On that date, Microsoft will stop shipping security updates for XP and Office 2003.

XP went on sale in October 2001 while Office 2003 launched October 2003.

“Windows XP and Office 2003 were great software releases for their time, but the technology environment has shifted,” argued Stella Chernyak, a Microsoft marketing director.

When Microsoft pulls XP’s plug, it will have maintained the OS for 12 years and 5 months, or about two-and-a-half years longer than its usual practice and a year longer than the previous record holder, Windows NT, which was supported for 11 years and 5 months.

This wasn’t the first time that Microsoft has urged XP users to dump the operating system — and perhaps their PCs too — for newer tools.

In June 2011, a Microsoft manager said it was “time to move on” from Windows XP, while earlier that year an executive on the Internet Explorer team belittled XP as “lowest common denominator” when he explained why the OS wouldn’t run the then-new IE9.

The company has not yet turned on Windows XP like it has on the 11-year-old Internet Explorer 6 (IE6). For more than two and a half years, Microsoft has urged users to give up IE6, going so far in March 2011 to launch a deathwatch website that tracks IE6’s dwindling usage share.

Windows XP’s share is dropping.

In the last 12 months, XP has lost nearly 10 percentage points of share, or 14 percent of what it had as of April 1, 2011, according to Internet measurement company Net Applications. If XP continues to shed share at that pace — unlikely as a linear decline might be — the OS would have just 17.1 percent in April 2014.

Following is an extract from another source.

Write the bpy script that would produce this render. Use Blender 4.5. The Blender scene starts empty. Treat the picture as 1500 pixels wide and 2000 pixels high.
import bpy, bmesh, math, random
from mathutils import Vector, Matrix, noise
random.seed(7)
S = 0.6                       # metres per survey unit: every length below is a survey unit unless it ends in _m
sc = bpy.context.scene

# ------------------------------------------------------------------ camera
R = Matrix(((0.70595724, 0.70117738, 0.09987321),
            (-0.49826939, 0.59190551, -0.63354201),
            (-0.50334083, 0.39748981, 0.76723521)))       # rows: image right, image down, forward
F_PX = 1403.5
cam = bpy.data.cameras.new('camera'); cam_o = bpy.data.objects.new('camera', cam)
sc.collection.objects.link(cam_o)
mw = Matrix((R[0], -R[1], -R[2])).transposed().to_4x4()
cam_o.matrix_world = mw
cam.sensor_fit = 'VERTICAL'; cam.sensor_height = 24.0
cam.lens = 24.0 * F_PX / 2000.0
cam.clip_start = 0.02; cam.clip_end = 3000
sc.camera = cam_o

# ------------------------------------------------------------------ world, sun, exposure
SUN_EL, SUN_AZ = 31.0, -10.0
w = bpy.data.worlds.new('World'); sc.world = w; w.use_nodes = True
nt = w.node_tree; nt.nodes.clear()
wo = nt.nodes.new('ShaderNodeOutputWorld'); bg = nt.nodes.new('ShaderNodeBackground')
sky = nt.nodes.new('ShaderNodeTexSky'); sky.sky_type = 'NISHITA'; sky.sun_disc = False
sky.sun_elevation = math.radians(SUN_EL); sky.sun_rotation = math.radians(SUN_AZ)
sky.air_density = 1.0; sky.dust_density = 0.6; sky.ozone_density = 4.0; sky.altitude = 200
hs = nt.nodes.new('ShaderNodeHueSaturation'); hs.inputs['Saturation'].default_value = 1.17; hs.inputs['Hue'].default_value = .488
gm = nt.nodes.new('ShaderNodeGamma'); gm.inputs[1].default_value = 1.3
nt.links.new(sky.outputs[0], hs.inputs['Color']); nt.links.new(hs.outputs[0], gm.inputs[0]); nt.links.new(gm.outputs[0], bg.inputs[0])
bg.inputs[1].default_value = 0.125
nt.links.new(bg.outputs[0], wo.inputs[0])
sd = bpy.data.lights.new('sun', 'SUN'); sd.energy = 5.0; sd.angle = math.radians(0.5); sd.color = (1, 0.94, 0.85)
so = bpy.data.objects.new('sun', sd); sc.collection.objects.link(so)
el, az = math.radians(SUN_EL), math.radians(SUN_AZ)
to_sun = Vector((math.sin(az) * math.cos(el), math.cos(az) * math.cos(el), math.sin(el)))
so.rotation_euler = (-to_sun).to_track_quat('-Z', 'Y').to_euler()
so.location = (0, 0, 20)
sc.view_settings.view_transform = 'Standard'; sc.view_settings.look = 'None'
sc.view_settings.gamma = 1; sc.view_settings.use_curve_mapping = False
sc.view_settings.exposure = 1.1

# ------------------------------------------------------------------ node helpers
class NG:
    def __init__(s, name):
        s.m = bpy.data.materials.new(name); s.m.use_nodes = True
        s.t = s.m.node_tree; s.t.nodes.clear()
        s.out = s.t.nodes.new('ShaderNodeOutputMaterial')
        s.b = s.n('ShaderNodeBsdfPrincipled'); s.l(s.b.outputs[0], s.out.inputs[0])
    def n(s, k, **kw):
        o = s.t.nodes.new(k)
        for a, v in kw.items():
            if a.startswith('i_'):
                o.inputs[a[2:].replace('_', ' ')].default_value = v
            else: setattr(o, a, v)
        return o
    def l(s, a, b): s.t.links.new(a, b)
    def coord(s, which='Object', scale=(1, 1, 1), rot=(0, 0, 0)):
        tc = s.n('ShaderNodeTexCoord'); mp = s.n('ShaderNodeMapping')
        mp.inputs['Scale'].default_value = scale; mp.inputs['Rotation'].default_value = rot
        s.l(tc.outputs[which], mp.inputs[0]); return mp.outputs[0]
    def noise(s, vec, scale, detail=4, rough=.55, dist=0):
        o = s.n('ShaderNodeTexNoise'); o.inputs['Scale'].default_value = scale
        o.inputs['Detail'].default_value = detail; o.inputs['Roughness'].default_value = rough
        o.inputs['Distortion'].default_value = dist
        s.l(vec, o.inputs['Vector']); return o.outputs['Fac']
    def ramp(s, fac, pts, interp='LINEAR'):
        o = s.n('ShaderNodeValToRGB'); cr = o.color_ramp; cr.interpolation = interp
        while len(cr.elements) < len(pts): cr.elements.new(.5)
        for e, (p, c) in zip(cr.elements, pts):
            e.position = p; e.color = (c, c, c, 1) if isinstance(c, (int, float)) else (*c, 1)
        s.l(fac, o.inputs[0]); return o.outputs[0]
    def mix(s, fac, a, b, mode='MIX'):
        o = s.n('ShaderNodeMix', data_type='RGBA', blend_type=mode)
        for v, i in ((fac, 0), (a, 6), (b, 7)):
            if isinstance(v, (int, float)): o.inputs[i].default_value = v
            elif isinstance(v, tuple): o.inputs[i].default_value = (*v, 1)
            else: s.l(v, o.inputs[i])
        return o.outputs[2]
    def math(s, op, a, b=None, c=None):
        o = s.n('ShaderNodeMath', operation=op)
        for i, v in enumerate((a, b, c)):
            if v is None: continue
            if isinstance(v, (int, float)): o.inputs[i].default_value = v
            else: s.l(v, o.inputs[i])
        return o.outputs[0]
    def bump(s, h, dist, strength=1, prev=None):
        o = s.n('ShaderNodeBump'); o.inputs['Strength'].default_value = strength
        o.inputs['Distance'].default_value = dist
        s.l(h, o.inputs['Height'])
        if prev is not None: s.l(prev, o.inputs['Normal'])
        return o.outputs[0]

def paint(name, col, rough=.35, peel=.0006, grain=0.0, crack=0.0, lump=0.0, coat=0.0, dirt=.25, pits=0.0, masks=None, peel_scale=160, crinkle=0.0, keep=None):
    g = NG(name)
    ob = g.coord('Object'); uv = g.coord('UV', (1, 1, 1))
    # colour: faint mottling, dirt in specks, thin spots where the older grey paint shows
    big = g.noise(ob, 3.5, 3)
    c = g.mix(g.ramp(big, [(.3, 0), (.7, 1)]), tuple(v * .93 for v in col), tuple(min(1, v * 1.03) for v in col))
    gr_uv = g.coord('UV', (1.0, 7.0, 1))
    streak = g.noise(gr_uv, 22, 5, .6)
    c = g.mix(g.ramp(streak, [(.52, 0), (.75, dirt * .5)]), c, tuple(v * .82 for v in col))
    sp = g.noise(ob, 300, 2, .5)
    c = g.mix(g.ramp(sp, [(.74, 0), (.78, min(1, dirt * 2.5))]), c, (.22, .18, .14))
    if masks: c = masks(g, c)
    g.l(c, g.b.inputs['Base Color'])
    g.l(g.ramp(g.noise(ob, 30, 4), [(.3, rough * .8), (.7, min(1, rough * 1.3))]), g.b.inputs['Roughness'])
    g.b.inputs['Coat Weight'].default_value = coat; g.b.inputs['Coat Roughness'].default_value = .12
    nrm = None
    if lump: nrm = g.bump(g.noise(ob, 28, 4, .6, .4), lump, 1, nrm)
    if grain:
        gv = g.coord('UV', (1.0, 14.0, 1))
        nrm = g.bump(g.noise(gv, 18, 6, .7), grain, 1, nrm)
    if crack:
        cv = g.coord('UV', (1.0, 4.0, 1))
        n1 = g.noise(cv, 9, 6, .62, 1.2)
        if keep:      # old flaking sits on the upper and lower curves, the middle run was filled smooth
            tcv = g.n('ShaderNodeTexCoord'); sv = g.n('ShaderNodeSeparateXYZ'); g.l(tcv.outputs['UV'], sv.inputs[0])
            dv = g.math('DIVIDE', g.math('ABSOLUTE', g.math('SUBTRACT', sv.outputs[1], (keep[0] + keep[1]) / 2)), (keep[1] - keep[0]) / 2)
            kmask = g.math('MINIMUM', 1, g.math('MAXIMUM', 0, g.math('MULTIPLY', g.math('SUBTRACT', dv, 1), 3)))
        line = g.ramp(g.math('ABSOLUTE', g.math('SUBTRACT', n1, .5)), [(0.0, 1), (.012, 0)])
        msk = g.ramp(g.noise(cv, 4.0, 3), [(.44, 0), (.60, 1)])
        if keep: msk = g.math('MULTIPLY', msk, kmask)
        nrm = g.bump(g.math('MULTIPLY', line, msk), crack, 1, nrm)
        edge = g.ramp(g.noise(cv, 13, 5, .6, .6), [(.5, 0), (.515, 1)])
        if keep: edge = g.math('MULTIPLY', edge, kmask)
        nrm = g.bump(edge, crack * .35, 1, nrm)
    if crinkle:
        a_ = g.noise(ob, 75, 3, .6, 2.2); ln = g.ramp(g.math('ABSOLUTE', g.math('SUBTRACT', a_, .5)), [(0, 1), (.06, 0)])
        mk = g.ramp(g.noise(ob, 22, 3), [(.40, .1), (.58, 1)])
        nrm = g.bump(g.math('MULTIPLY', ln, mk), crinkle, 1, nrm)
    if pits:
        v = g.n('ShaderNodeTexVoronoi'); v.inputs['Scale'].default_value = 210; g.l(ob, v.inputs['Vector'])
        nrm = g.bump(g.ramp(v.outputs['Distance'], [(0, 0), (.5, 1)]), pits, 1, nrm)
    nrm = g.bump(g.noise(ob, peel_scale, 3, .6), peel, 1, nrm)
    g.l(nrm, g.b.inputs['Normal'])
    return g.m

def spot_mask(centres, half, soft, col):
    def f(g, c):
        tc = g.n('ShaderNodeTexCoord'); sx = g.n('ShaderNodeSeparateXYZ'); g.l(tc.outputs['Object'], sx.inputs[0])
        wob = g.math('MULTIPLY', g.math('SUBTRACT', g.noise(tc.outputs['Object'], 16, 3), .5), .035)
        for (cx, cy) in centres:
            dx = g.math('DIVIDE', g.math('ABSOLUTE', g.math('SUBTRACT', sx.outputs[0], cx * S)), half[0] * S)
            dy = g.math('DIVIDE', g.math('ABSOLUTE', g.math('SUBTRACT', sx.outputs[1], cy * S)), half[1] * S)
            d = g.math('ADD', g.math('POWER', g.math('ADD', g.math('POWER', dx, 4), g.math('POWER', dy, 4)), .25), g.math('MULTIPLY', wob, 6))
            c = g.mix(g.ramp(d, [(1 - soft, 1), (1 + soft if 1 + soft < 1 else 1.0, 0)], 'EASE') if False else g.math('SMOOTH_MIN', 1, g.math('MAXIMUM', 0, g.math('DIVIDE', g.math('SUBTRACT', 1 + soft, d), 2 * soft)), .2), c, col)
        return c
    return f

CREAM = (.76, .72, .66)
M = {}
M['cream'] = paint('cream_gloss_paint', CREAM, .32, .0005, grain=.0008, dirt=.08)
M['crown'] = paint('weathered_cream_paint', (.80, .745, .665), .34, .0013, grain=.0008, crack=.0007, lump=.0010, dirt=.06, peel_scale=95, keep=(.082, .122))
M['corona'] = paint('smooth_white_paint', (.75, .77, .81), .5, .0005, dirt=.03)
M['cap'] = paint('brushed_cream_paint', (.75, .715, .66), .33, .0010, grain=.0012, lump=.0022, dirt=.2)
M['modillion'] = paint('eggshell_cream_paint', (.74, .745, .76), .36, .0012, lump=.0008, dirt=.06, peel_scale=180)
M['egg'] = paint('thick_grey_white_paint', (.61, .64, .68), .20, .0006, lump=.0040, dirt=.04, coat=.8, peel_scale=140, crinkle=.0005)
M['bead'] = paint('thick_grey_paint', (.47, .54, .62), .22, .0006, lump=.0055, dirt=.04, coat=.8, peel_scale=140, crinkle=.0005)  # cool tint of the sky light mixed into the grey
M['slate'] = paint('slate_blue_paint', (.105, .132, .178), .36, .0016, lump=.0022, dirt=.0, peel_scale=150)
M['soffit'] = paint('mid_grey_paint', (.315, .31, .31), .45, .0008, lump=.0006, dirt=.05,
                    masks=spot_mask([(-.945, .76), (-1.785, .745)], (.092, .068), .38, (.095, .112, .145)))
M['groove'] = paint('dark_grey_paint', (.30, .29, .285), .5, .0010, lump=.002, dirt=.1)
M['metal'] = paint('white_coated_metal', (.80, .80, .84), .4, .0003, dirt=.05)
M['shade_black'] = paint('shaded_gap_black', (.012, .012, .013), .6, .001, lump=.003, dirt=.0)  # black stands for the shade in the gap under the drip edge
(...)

As Net Applications’ data hints, some PCs will still be running Windows XP when Microsoft retires the operating system.

“Our recent Symposium survey [in October 2011] had respondents telling us they’d have 96 percent of their PCs migrated off XP by end of support,” said Gartner analyst Michael Silver in an email reply to questions Monday. “But 16.5 percent of organizations say they will have more than 5 percent of their users still on XP after support ends.”

Not surprisingly, Microsoft wants XP users to upgrade to Windows 7 now, perhaps figuring money in the hand with Windows 7 is better than dollars from the bush that’s the unfinished Windows 8.

“We don’t recommend waiting [for the next editions of Windows or Office], said Microsoft’s Chernyak. “Not only is it important for companies to complete deployment before support runs out, but … by upgrading to Windows 7 and Office 2010 today they can gain substantial results while laying the foundation for future versions.”

On Microsoft’s website, the company was blunt about XP’s ticking clock.

“If your organization has not started the migration to a modern PC, you are late,” Microsoft said, citing data that claimed OS migration programs in businesses take between 18 and 32 months to complete.